Sweet success - first exoplanet discovered with astrometry
Astronomers have long theorized that it's possible to find exoplanets using astrometry - the technique of measuring the position of stars very precisely and watching for the "wobble" caused by the gravity of exoplanets.
Now, planet hunting with astrometry is a reality. In late May, a pair of astronomers who had been collecting astrometric information at the Palomar observatory in California announced that they had discovered a large exoplanet orbiting the tiny star VB 10.
The discovery builds anticipation for NASA's SIM Lite mission, which will use extremely precise astrometry to look for Earth-sized planets close to our own solar system
VB 10 is now officially the smallest star to be found with an orbiting exoplanet - further evidence that exoplanets, once thought to be rare, can form around many types of stars.
Wax and wane - scientists observe exoplanet phases for the first time
The sight of a slowly disappearing or reappearing moon is a familiar sight here on Earth, and now scientists have observed the same phenomenon on a planet orbiting another star.
Like many other so-called "hot Jupiters," CoRoT-1b is thought to have a scorching hot "dayside" that always faces its host star, and a pitch-black "nightside" that is much cooler.
Astronomers observing the CoRoT-1 system were able to measure the rise and fall of light as the planet's bright daytime side rotated out of view, exposing the dark nightside of the planet to Earth.
The discovery marks the first time astronomers have been able to detect the changing phases of an exoplanet.
Flash judgement - astronomers search for exoplanets in other galaxies
Gravitational lensing - a phenomenon that occurs when the gravity of an exoplanet momentarily focuses the light of a faraway star - has been used to spot a handful of planets in our own galaxy, but a group of Swiss astronomers hope to use the same technique to find exoplanets in galaxies besides our own.
Their task won't be easy: a gravitational lensing event appears as a flash of starlight and, once it's over, doesn't happen again. Finding these events in other galaxies is even harder, because the stars are millions of light years away and practically impossible to focus on individually.
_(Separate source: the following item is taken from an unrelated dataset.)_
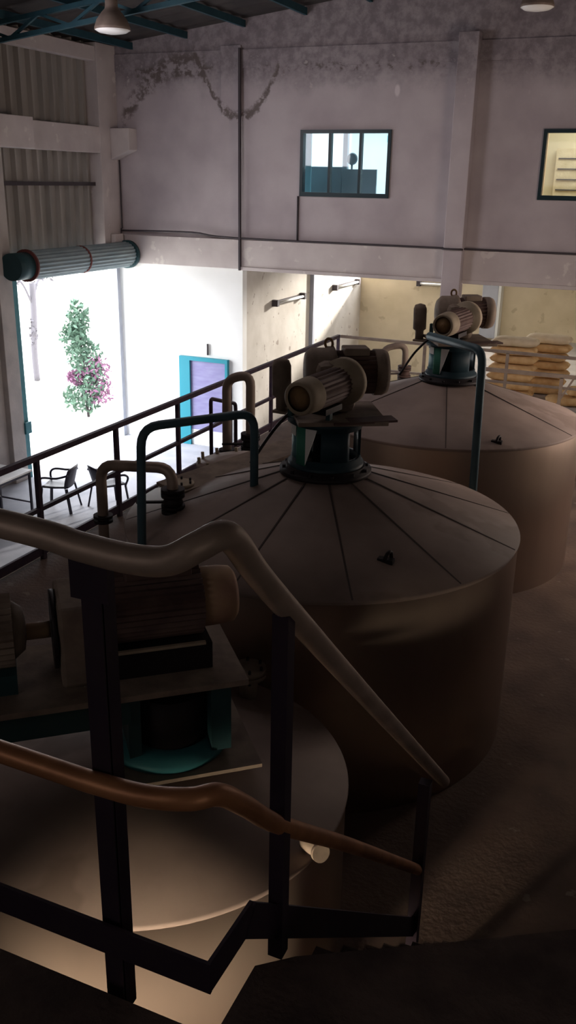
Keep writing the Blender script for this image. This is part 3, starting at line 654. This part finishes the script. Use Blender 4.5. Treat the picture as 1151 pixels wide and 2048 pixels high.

But the team may have already had its first successful find - a lensing event that was observed in 2004 is being re-analyzed with the suspicion that it may have actually been caused by a planet in the Andromeda galaxy. A confirmed result would be the first time planet-hunting has been performed at an intergalactic level.
An odd duck - a new planet with a wacky orbit
Add another planet to the oddball file.Astronomers recently discovered an exoplanet that orbits its host star at a crazily-tilted orbit.
Most planets orbit their stars around the star's equator, but XO-3b orbits a plane that's tilted 37 degrees from normal. The skewed orbit made it a tricky planet to observe - and also indicates that the planet was likely thrown off its normal orbit after it collided with an object in space.
Scientists were surprised to find that the planet, which is some 13 times the size of Jupiter and takes a paltry 3.5 days to orbit its host star, had such a wildly abnormal orbit. In our own solar system, only the dwarf planet Pluto has a non-standard orbit, though not nearly as skewed as XO-3b.